Do the occupied quantum states u_i,u_j,u_k represent different fermions with different momenta? What if I move an occupied quantum state to the beginning of the list, does it change the momentum of the moved fermion, or does the momentum of the moved fermion remain the same because it is associated with a particular quantum state? Thank you in advance for your answer
First a clarification: the basis states {u_i} are general in this video, so they do not necessarily correspond to momentum eigenstates. However, you could use the momentum basis to write the Fock states, and then we could think of the different u_i as representing states of fixed (and different) momenta. Either way, the key of the occupation number representation we are using is that it does not specify which fermion is which: all we care about is how many fermions occupy each state, and together with the creation/annihiliation operators this allows us to completely take into account the indistinguishable nature of identical particles in quantum mechanics. It may be useful to take a look at the full "second quantization" series:
ruclips.net/p/PL8W2boV7eVfnSqy1fs3CCNALSvnDDd-tb
I hope this helps!
nice thanks, it was much more constructive if you show the explicit matrix forms.

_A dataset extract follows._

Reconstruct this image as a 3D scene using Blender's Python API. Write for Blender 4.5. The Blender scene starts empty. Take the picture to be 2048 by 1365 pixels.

Thanks for the suggestion!
Really helpful video!
I have a doubt.
We know this (ak+)ak |n1,n2...nk..>
(Where ak+ is "a dagger subscript k" operator)
For N=2 spin chain system,
States are |00> , |01>, |10>, |11>
So how to find the action of femionic operators (ak+)ak on these states? Please help me out.
Spin is a type of angular momentum which typically has a small state space. For example, for spin-1/2 particles (like electrons) we can only have one of two states for each particle spin. We don't yet have videos specifically on spin (hopefully coming soon), but our videos on angular momentum cover the general case, of which spin is just an example. You can find the use of raising and lowering operators in that context here: ruclips.net/video/yGvfqRfw1BE/видео.html
I hope this helps!
Strictly speaking, the last expression in the first slide is not zero. Only occupation number at state u_i is zero since it disappears. Other states are 1. Am I correct, professor?
No, the whole multi-particle state is the null state, not just the occupation number u_i. Remember that, in our notation, if u_i appears in an occupation number state, it means that that single-particle state is occupied by an electron. If a multi-particle state has two instances of u_i, then that would mean that in that many-electron state, two electrons are in the same single-particle state. But is not possible from the Pauli exclusion principle, so the whole multi-particle state must be zero. I hope this helps!
At the time stamp 15:54, just to make sure my understanding, if I go from any random fock state | u_j,.....,u_i,..> to another state | u_i,.....,u_j,..> in order to make it compatible with C^_u(i), why don't I need only one transposition in general because only one swap makes it possible to be operated upon. If this is the case then I think (-1)^p is redundant. could you please look into it!
You are correct, you can also think about this as simply swaping the u_i and u_j states, which gives you a (-1), then applying the number operator, and the swapping them back, which gives you another (-1). Overall, the result is the same, you have (-1) to some even power, which gives +1 overall. Either way works, but yours is more elegant in this case :)
@@ProfessorMdoesScience but that I think would not be right in general ..... since only one transposition would mean a sign change would always be there when we change particles ..
Say we change 3rd particle with 1 doing it the general way we require two exchanges and overall get a positive sign but doing it this way would give us a negative sign ...
I still think this is correct in general. Let's consider a simple three-particle state with a starting state |u_i,u_j,u_k>. In the first scenario we exchange u_k with u_i directly, which introduces a factor of (-1):
-|u_k,u_j,u_i>
If I understand correctly what you are saying, then in the second scenario we first change u_k with u_j, and then u_k with u_i, which gives two factors of (-1)^2=1, and gets us to:
|u_k,u_i,u_j>
Note that here the u_i and u_j are in a different order to the first scenario (hence the difference in sign). To really have comparable states, we need an extra swap (u_i and u_j) which gives an extra (-1). This gets us to:
-|u_k,u_j,u_i>
and now we have the same situation as directly swapping them. I hope this helps!
@@ProfessorMdoesScience oh I didn’t take the last exchange into account , I get it now. ….thanks for the reply
What would be the result of Cu2 |u1> = ?
When we write |u1> we understand that all states other than u1 are unoccupied, and in particular the state u2 is unoccupied. Therefore, if you try to remove a particle in state u2 with c_u2, you will destroy the state because there is no particle in that state. You will get zero.
@@ProfessorMdoesScience thanks
@@ProfessorMdoesScienceAnd... What if we want to calculate C^{+}u2 Cu2 |u1> ? It should give us the number of particles in u2 which is Zero, however, due to Cu2|u1>=|0> we get C^{+}u2 Cu2 |u1> = C^{+}u2 |0> = |u2> that's not the number of particles expected
You are correct that c^{+}u2 cu2 is the number operator and should give us the number of particles in state u2. The mistake in your derivation is that cu2|u1> is not equal to |0>, it is equal to 0. |0> is a ket in state space with zero particles, whereas 0 is the null-ket, this is a subtle but crucial difference.
Just to be absolutely clear. When you act with cu1 on state |u1>, then you remove a particle in state u1 and you end up with a state with zero particles, that is, cu1|u1>=|0>. However, when you act with cu2 on state |u1>, you are trying to remove a particle in state u2, but there is no particle in state u2, so that you kill the state, cu2|u1>=0.